Ini tentang tentang Brainly.co.id. Mari menimbang peluang dan tantangannya.
Jejaring sosial yang khusus untuk belajar adalah ide tak biasa. Setidaknya ini bukti bahwa teknologi harus mengabdi pada manusia, dan bukan sebaliknya. Keterhubungan dan saling berbagi informasi seputar materi pembelajaran di sekolah adalah sebuah lingkungan belajar yang positif.
Knowledge sharing yang melampaui batasan ruang dan waktu. Komunitas belajar yang mengasyikan, tentunya. Suasana didesain lengkap dengan reward. Setiap jawaban diberi poin. Ada statusnya pula – “pengguna tercerdas” – yangdiurut dari yang paling tinggi. Tampaknya, aspek motivasi tak luput dari pertimbangan perancang website ini. Reward punya efek pada peningkatan motivasi. Sudah banyak penelitian yang membuktikkan itu dan tak perlu diuraikan lagi disini.

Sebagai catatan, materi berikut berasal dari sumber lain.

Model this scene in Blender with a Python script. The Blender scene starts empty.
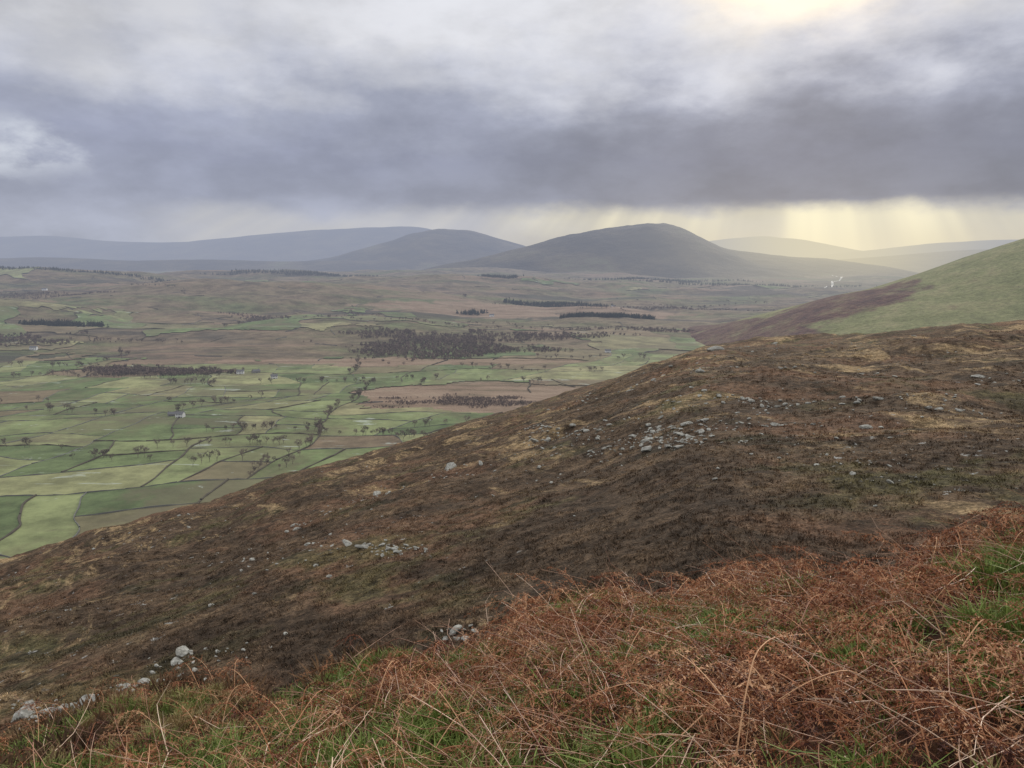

Menarik bukan? Bahwa ada siswa di Papua yang bisa berbagi kesulitannya membuat tugas matematika dengan siswa di Jakarta. Tak ada pembicaraan lain, selain IPA, Bahasa, IPS, dll. Pekerjaan rumah yang awalnya sulit, bisa diselesaikan dengan diskusi. Banyak jawaban yang ditawarkan tapi keputusan ada pada yang bertanya. Rasanya, dunia tampak seperti sebuah ruang kelas raksasa.
Apalagi jika situs dengan mudah dari telepon seluler seperti facebook atau twitter. Tentu akan sangat membantu. Belajar semudah meng-update status. Dapat dilakukan dimana saja. Bisa sambil di dalam kelas, atau sambil sarapan di kantin sekolah. Belajar menjadi lebih menyenangkan. Belajar tak lagi sebatas ruang kelas.
Jejaring sosial semacam ini punya potensi jadi media monitoring dan evaluasi. Bagaimana siswa diajarkan dan materi apa yang diajarkan di seluruh Indonesia dapat terpantau dengan jelas. Tak melulu melalui laporan hasil kelulusan yang sarat dengan rekayasa.
Andai situs seperti ini seperti ini dirancang pemerintah Indonesia untuk memeriksa proses belajar secara langsung, para pejabat tentu mendapat laporan yang lebih akurat. Diskusi siswa mencerminkan materi yang sementara mereka pelajari. Bahkan tugas yang diberikan guru pun bisa terpantau, seberapa kreatif guru telah mengelola pembelajaran. Segalanya bisa terpantau dengan jelas. Analisis dilakukan atas indikator yang pasti.
Tapi kendala tentu juga ada. Koneksi internet masih menjadi soal yang harus terpecahkan. Siapakah yang menjamin bahwa siswa Indonesia bisa menikmati internet gratis dengan mudah? Tak ada. Ini tugas negara, yang seharusya dengan alokasi anggaran 20% dari APBN dan APBD sudah bisa terpenuhi. Tapi maklum saja bahwa ini negara para preman perampok uang rakyat. Uang kecil membeli uang besar, itu faktanya. Satu siswa satu koneksi internet, hanya mimpi. Sulit menjadi nyata bila tikus-tikus berdasasi terus menggerogoti uang rakyat.
Padahal jika para preman itu insyaf, uang yang mereka curi akan lebih banyak manfaatnya. Siswa di pelosok Maluku, NTT atau Papua bisa berdiskusi dengan nyaman dengan temannya di Jakarta. Mendiskusikan berbagai hal untuk kepentingan masa depan mereka, juga masa depan bangsa ini.
Tak ada lagi siswa yang terisolir dari pengetahuan. Pengetahuan-pengetahuan terbaru mudah diakses. Dan lagi, tuduhan-tuduhan terhadap siswa Indonesia itu bisa dibantah. Pendidikan Indonesia bisa terjamin kualitasnya dan merata di seluruh pelosok. Rasanya, brainly.co.id hanya situs jejaring sosial untuk pembelajaran. Lupakan bahwa situs ini akan membuat pendidikan Indonesia menjadi merata.
Jangan-jangan, brainly.co.id malah membuat pendidikan Indonesia menjadi kelompok-kelompok yang tidak egaliter? Bisa saja demikian, kalau koneksi internet masih merupakan barang langka di pelosok negeri ini.